= THE REQUEST =
Copy the first line of the entries below and every line after it through the line containing "b1, None, True)". Do not include pictures.
===============
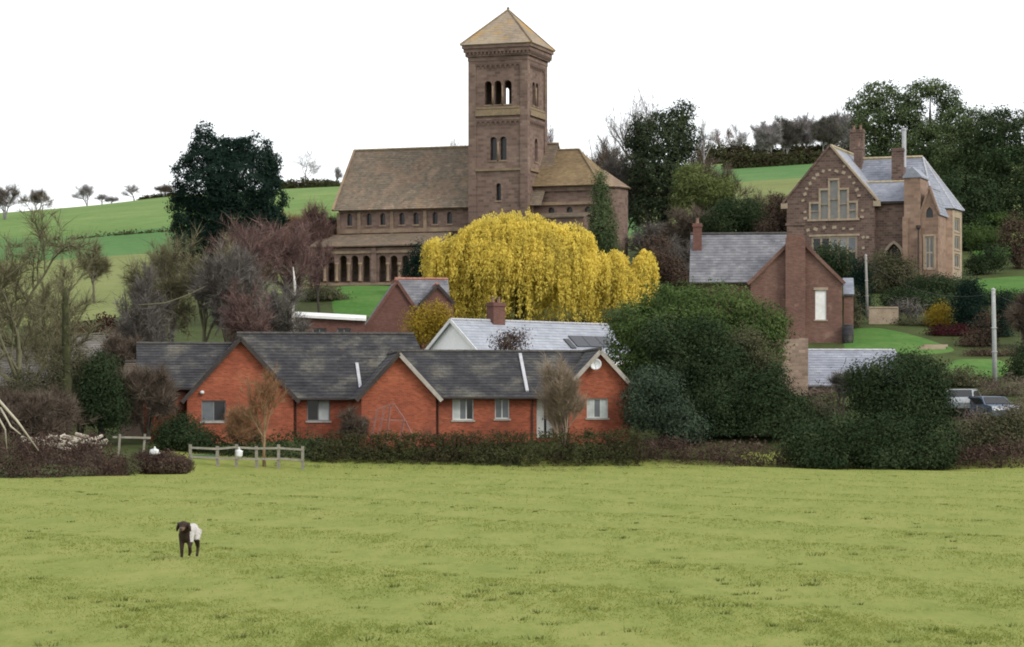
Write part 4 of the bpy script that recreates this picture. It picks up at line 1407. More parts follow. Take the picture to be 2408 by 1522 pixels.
# capped party verge running down the roof
def roof_strip(root, f, pxa, pya, pxb, pyb, v0, vr, ze, zr, mat='lead'):
    pts = []
    for px_, py_ in ((pxa, pya), (pxb, pyb)):
        v = v0
        for _ in range(6):
            u = f.u(px_, v)
            w = f.w(py_, u, v)
            v = v0 + (w - ze) / (zr - ze) * (vr - v0)
        pts.append(Vector((f.u(px_, v), v, ze + (v - v0) / (vr - v0) * (zr - ze) + .08)))
    MB().beam(pts[0], pts[1], .17, .12).build('party_verge', mat, root)


roof_strip(b1, f1, 839, 858, 849, 926, vm - .4, vr1, f1.w(937, 8, vm - .4), zr)
MB().lathe((f1.u(475), -0.10, f1.w(923, 1)), [(.02, -.1), (.11, -.07), (.13, 0), (.11, .07), (.02, .1)], 10).build('wall_lamp', 'white_plastic', b1, None, True)

# right bungalow
f2 = Frame(850, 148.5, -8.0, 1.25)
b2 = f2.thing('bungalow', 'orange brick bungalow with a satellite dish and pale verge boards', 'bungalow')
ug = f2.u(1025)
ze, za = f2.w(930, ug / 2), f2.w(834, ug / 2)
front_gable(f2, b2, 0, ug, 0, 6.0, ze, za, 'orange_brick', 'slate_dark', [], barge_r='grey_board')
vm = .9
ur = f2.u(1482, vm)
zme = f2.w(932, 6, vm)
w1 = (f2.u(1064, vm), f2.u(1114, vm), f2.w(988, 5, vm), f2.w(937, 5, vm), 'rect')
w2 = (f2.u(1164, vm), f2.u(1198, vm), f2.w(985, 7, vm), f2.w(937, 7, vm), 'rect')
d1 = (f2.u(1262, vm), f2.u(1301, vm), f2.w(1030, 10, vm), f2.w(938, 10, vm), 'rect')
wall(MB(), ug, ur, -1.5, [(ug, zme), (ur, zme)], .28, [w1, w2, d1], vm).build('front_wall', 'orange_brick', b2)
VT = Matrix.Translation((0, vm, 0))
window(b2, VT, w1, 3, 1, 'window_white', 'glass_grey', glass_list=['curtain', 'glass_grey', 'glass_dark'], sill_mat='grey_board')
window(b2, VT, w2, 2, 1, 'window_white', 'glass_grey', glass_list=['glass_grey', 'glass_grey'], sill_mat='grey_board')
dw = d1[1] - d1[0]
dr = MB().box(d1[0] + .02, d1[0] + dw * .46, .14, .19, d1[2], d1[3] - .02).build('door', 'window_white', b2, VT)
MB().box(d1[0] + dw * .36, d1[0] + dw * .40, .08, .14, d1[2] + 1.0, d1[2] + 1.12).build('handle', 'dark_board', dr)
sp = MB().box(d1[0] + dw * .62, d1[1] - .02, .14, .19, d1[2], d1[3] - .02).build('side_panel', 'window_white', b2, VT)
MB().box(d1[0] + dw * .46, d1[0] + dw * .62, .2, .23, d1[2], d1[3] - .02).build('door_gap', 'glass_dark', b2, VT)
vr2 = 4.6
zr2 = f2.w(828, 8, vr2)
zee = f2.w(934, 6, vm - .4)
long_roof(f2, b2, ug / 2, f2.u(1408, 0) + 1, vm - .4, vr2, zee, zr2, 'slate_dark')
roof_strip(b2, f2, 1223, 836, 1240, 924, vm - .4, vr2, zee, zr2)
MB().box(.3, ur, 2 * vr2 - vm - .3, 2 * vr2 - vm - .02, -1.5, zme - .1).build('back_wall', 'orange_brick', b2)
# projecting gable at the right
g0, g1 = f2.u(1338, -.3), f2.u(1482, -.3)
gz, ga = f2.w(907, 13, -.3), f2.w(828, 13, -.3)
w3 = (f2.u(1380, -.3), f2.u(1430, -.3), f2.w(983, 13, -.3), f2.w(937, 13, -.3), 'rect')
front_gable(f2, b2, g0, g1, -.3, 6.0, gz, ga, 'orange_brick', 'slate_dark', [w3], barge='grey_board', over=.22)
window(b2, Matrix.Translation((0, -.3, 0)), w3, 3, 1, 'window_white', 'curtain', glass_list=['curtain', 'glass_grey', 'curtain'], sill_mat='grey_board')
# downpipes and fascias
for f_, root_, px_, v_, zt_ in ((f2, b2, 1030, .82, zme), (f2, b2, 1252, .82, zme), (f1, b1, 696, 1.0, ze)):
    u_p = f_.u(px_, v_)
    MB().tube([(u_p, v_, -.3), (u_p, v_, zt_ - .25), (u_p, v_ - .3, zt_ - .05)], [.04, .04, .04], 6).build('downpipe', 'dark_board', root_)
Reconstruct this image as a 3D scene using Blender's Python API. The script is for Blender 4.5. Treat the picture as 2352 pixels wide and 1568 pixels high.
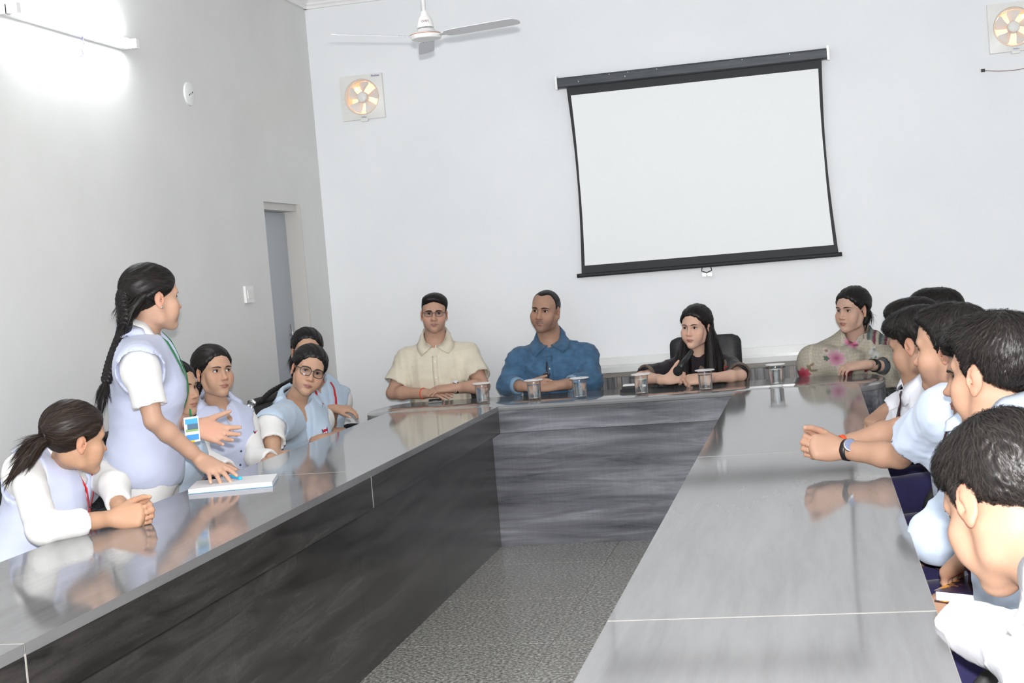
===============
= EXPECTED ANSWER =
Write part 4 of the bpy script that recreates this picture. It picks up at line 1407. More parts follow. Take the picture to be 2408 by 1522 pixels.
# capped party verge running down the roof
def roof_strip(root, f, pxa, pya, pxb, pyb, v0, vr, ze, zr, mat='lead'):
    pts = []
    for px_, py_ in ((pxa, pya), (pxb, pyb)):
        v = v0
        for _ in range(6):
            u = f.u(px_, v)
            w = f.w(py_, u, v)
            v = v0 + (w - ze) / (zr - ze) * (vr - v0)
        pts.append(Vector((f.u(px_, v), v, ze + (v - v0) / (vr - v0) * (zr - ze) + .08)))
    MB().beam(pts[0], pts[1], .17, .12).build('party_verge', mat, root)


roof_strip(b1, f1, 839, 858, 849, 926, vm - .4, vr1, f1.w(937, 8, vm - .4), zr)
MB().lathe((f1.u(475), -0.10, f1.w(923, 1)), [(.02, -.1), (.11, -.07), (.13, 0), (.11, .07), (.02, .1)], 10).build('wall_lamp', 'white_plastic', b1, None, True)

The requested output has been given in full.